L’obiettivo principale è quello di spingere all’acquisto.
Le prime applicazioni della psicologia ai processi di acquisto, risalgono agli anni ’60.
Successivamente in uno studio del 2003, il dottor Kilts dell’università di Atlanta, ha studiato come siamo maggiormente attratti dai prodotti con i quali ci identifichiamo, rispetto a un’immagine mentale che abbiamo di noi.
Non acquistiamo quindi dei prodotti, ma acquistiamo una migliore percezione di noi stessi. Più quel prodotto combacia con l’idea che noi abbiamo di noi stessi, più saremo propensi ad acquistarlo.
Quindi mentre una minima parte del nostro cervello, il 20%, penserà cosa è meglio acquistare, qual è il prodotto che costa di meno, qual è la qualità migliore, la restante parte del nostro cervello quindi ben l’80%, si baserà sulle emozioni.
Non penserà, quindi, darà spazio al proprio istinto.
È il nostro cervello primitivo che entra in azione, quindi per vendere bisogna far leva, ormai, sulle emozioni.
Ti faccio un esempio: ti sei mai trovato in un negozio di Alcott?
Se ci sei anche solo passato vicino avrai notato il profumo che pervade questi negozi. Ebbene sì, nei negozi di Alcott e ormai anche in altri negozi che hanno seguito la scia di Alcott, si spruzza tantissimo profumo.
Questo per poter dare un’esperienza multisensoriale all’utente e poter coinvolgere anche l’olfatto.
In questo modo ogni volta che sentirai quel profumo lo assocerai ad Alcott. Quindi anche quando tornerai a casa, sentirai su quegli abiti il profumo di Alcott.
Vedi come entra in gioco la nostra parte di cervello rettiliano?
E attorno a quella marca si formerà tutta una sfera che si baserà sulle emozioni. Poi se il profumo non è di nostro gradimento ovviamente si potrà sortire l’effetto contrario.
Però anche dietro la scelta di un determinato profumo da abbinare a un brand, c’è tutto uno studio che non è da sottovalutare.
Ad esempio quanto è giovane il target, quanto è disposto a pagare o meno.
Un altro esempio di neuromarketing sono le distorsioni cognitive. I cosiddetti BIAS, che possono condizionare la nostra percezione della realtà e quindi anche le nostre scelte. Un esempio è l’urgenza di acquisto.
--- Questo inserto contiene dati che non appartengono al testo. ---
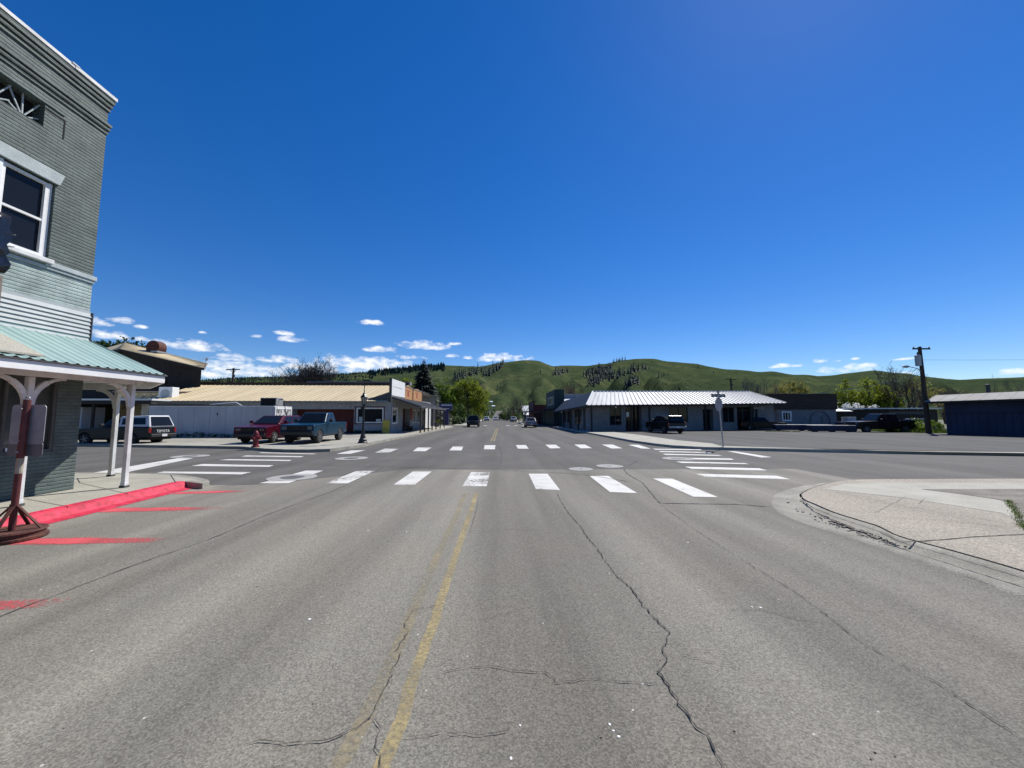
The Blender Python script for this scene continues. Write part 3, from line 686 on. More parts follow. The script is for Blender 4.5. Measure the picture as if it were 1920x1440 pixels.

Hai mai notato cosa succede dentro di te quando ti dicono che un determinato prodotto sta per terminare? Oppure una determinata offerta sta per concludersi? Ad esempio “valido solo fino al 5 di questo mese”, oppure “solo 15 posti disponibili”.
Ti spingono a decidere: o ora o mai più. Ogni giorno sugli scaffali dei supermercati, in tv o anche online, troviamo offerte di questo tipo. Tutte queste offerte non fanno altro che stimolare in noi un’urgenza di acquisto. Come se dovessimo perdere l’occasione del secolo.
Gli esempi di neuromarketing sono davvero infiniti, perché quasi tutto il mondo degli acquisti, delle vendite, si basa ormai su questa scienza.